The film takes shape in documentary form, alternating between first-person testimonials and flashbacks (animated recreations) of the events of Israel's campaign against Lebanon, which was in response to an assassination attempt on Israel's UK ambassador. For those who do not know the history, I will not divulge the secrets that Folman uncovers, but it is a morally complicated situation involving morality in wartime, the responsibilities of occupiers, and the notion of evil occurring via good sitting silent.
Whatever influence the current Israel Gaza offensive has on the reception of this picture, the film itself is strikingly apolitical. Although it is worth noting that a film of this nature could only have been made by an Israeli. With the hyper-sensitive nature of the one-sided Israel /Palestine debate in America (more so than in Israel itself), a film like this, which dares to paint Israeli soldiers as, well, human, would likely face accusations of anti-Semitism were its maker of any other nationality. Its strong moral judgment is one that condemns evil regardless of nationality or creed, be it evil through action or inaction.
Instead the film makes an effort to create a surreal template of what it feels like to be inside a war, inside a battle zone, and thus inside the mind of a soldier.

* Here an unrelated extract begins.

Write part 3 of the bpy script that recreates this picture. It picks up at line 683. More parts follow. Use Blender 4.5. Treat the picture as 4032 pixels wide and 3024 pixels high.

Ironically, the animated medium lends this footage a bizarre emotional realism that would not be as effective in live-action. The film is ultimately about the madness of war, and the madness that occurs in a combat zone. Not a new idea to be sure, but the stark drawings and vivid images make this timeworn cliché into something new and stunning. While animation often has the ability to show us things we've never seen before, it also has the ability to take old images and older stories and render them strikingly raw and blindly fresh. Waltz with Bashir acknowledges that war is hell, and then proceeds to give us a first-person view of that very unique form of purgatory, as well as the guilt and self-recrimination that comes from surviving it.